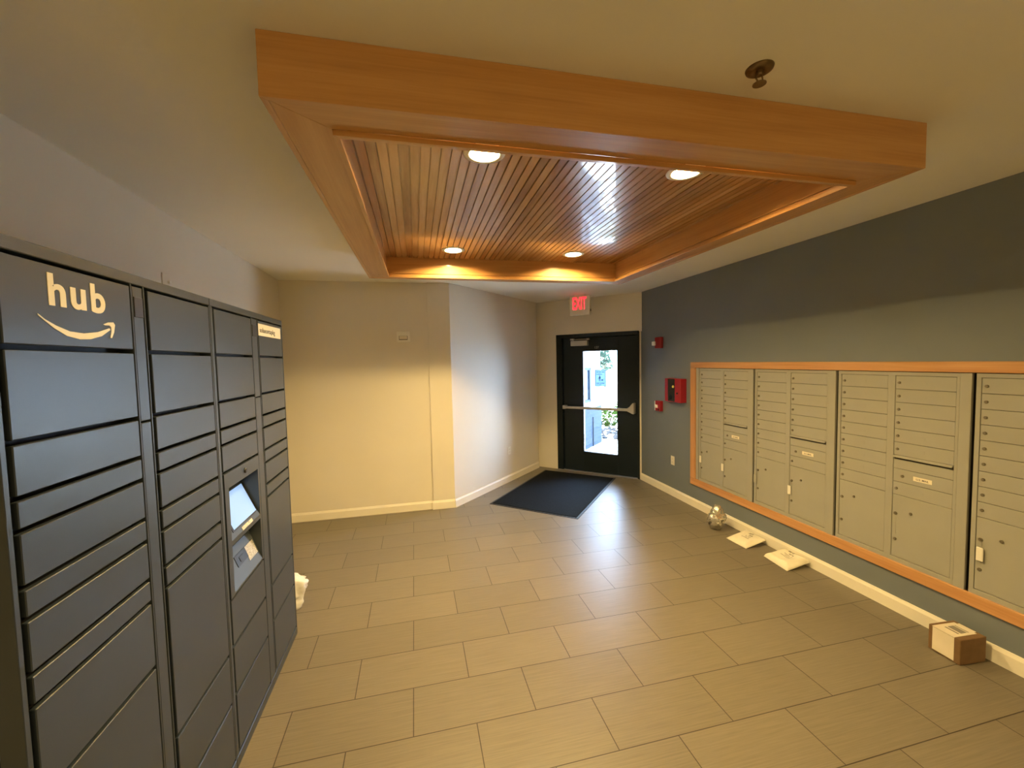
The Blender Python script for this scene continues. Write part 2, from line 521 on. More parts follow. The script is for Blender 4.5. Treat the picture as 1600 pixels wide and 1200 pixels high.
door = thing('door_1', DLOC, DRZ, kind='structure')
b = bmesh.new()
for x0, x1 in ((F0, L0 - .012), (L1 + .008, F1)):
    box(b, x0, x1, -.014, .092, 0, FT, .003)
box(b, F0, F1, -.014, .092, LT + .006, FT, .003)
box(b, L0 - .02, L0 + .012, .078, .092, 0, LT + .01)      # stops
box(b, L1 - .012, L1 + .02, .078, .092, 0, LT + .01)
box(b, L0, L1, .078, .092, LT - .012, LT + .01)
obj('door_frame', b, 'door', door)
b = bmesh.new()
y0, y1 = .028, .073
box(b, L0, G0, y0, y1, .012, LT, .002); box(b, G1, L1, y0, y1, .012, LT, .002)
box(b, G0 - .001, G1 + .001, y0, y1, .012, GB); box(b, G0 - .001, G1 + .001, y0, y1, GT, LT)
leaf = obj('door_leaf', b, 'door', door)
b = bmesh.new()                                           # glazing beads
for x0, x1, z0, z1 in ((G0 - .018, G0 + .004, GB - .018, GT + .018), (G1 - .004, G1 + .018, GB - .018, GT + .018), (G0, G1, GB - .018, GB + .004), (G0, G1, GT - .004, GT + .018)):
    box(b, x0, x1, .021, .08, z0, z1, .002)
obj('glazing_frame', b, 'door', leaf)
obj('glass_pane', BX(G0 - .002, G1 + .002, .047, .053, GB - .002, GT + .002), 'glass', leaf)
obj('threshold', BX(F0 + .01, F1 - .01, -.02, .16, 0, .010, .003), 'metal', door)
# crash bar
b = bmesh.new()
t = bmesh.new(); box(t, .535, 1.585, -.078, -.045, 1.018, 1.058, .008, 2); add(b, t)
box(b, .515, .560, -.070, .03, 1.008, 1.068, .006)
bar = obj('crash_bar', b, 'dull_metal', door)
b = bmesh.new()
plate(b, [(1.565, 1.02), (1.60, 1.005), (1.645, .982), (1.665, .982), (1.665, 1.140), (1.645, 1.140), (1.60, 1.085), (1.565, 1.062)], -.085, .028)
obj('latch_case', b, 'dull_metal', bar)
obj('latch_plate', BX(1.640, 1.688, .016, .029, .945, 1.185, .003), 'door', bar)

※

• Set exercise
Return the listing above word for word, with the pictures removed.

• The completed task
The Blender Python script for this scene continues. Write part 2, from line 521 on. More parts follow. The script is for Blender 4.5. Treat the picture as 1600 pixels wide and 1200 pixels high.
door = thing('door_1', DLOC, DRZ, kind='structure')
b = bmesh.new()
for x0, x1 in ((F0, L0 - .012), (L1 + .008, F1)):
    box(b, x0, x1, -.014, .092, 0, FT, .003)
box(b, F0, F1, -.014, .092, LT + .006, FT, .003)
box(b, L0 - .02, L0 + .012, .078, .092, 0, LT + .01)      # stops
box(b, L1 - .012, L1 + .02, .078, .092, 0, LT + .01)
box(b, L0, L1, .078, .092, LT - .012, LT + .01)
obj('door_frame', b, 'door', door)
b = bmesh.new()
y0, y1 = .028, .073
box(b, L0, G0, y0, y1, .012, LT, .002); box(b, G1, L1, y0, y1, .012, LT, .002)
box(b, G0 - .001, G1 + .001, y0, y1, .012, GB); box(b, G0 - .001, G1 + .001, y0, y1, GT, LT)
leaf = obj('door_leaf', b, 'door', door)
b = bmesh.new()                                           # glazing beads
for x0, x1, z0, z1 in ((G0 - .018, G0 + .004, GB - .018, GT + .018), (G1 - .004, G1 + .018, GB - .018, GT + .018), (G0, G1, GB - .018, GB + .004), (G0, G1, GT - .004, GT + .018)):
    box(b, x0, x1, .021, .08, z0, z1, .002)
obj('glazing_frame', b, 'door', leaf)
obj('glass_pane', BX(G0 - .002, G1 + .002, .047, .053, GB - .002, GT + .002), 'glass', leaf)
obj('threshold', BX(F0 + .01, F1 - .01, -.02, .16, 0, .010, .003), 'metal', door)
# crash bar
b = bmesh.new()
t = bmesh.new(); box(t, .535, 1.585, -.078, -.045, 1.018, 1.058, .008, 2); add(b, t)
box(b, .515, .560, -.070, .03, 1.008, 1.068, .006)
bar = obj('crash_bar', b, 'dull_metal', door)
b = bmesh.new()
plate(b, [(1.565, 1.02), (1.60, 1.005), (1.645, .982), (1.665, .982), (1.665, 1.140), (1.645, 1.140), (1.60, 1.085), (1.565, 1.062)], -.085, .028)
obj('latch_case', b, 'dull_metal', bar)
obj('latch_plate', BX(1.640, 1.688, .016, .029, .945, 1.185, .003), 'door', bar)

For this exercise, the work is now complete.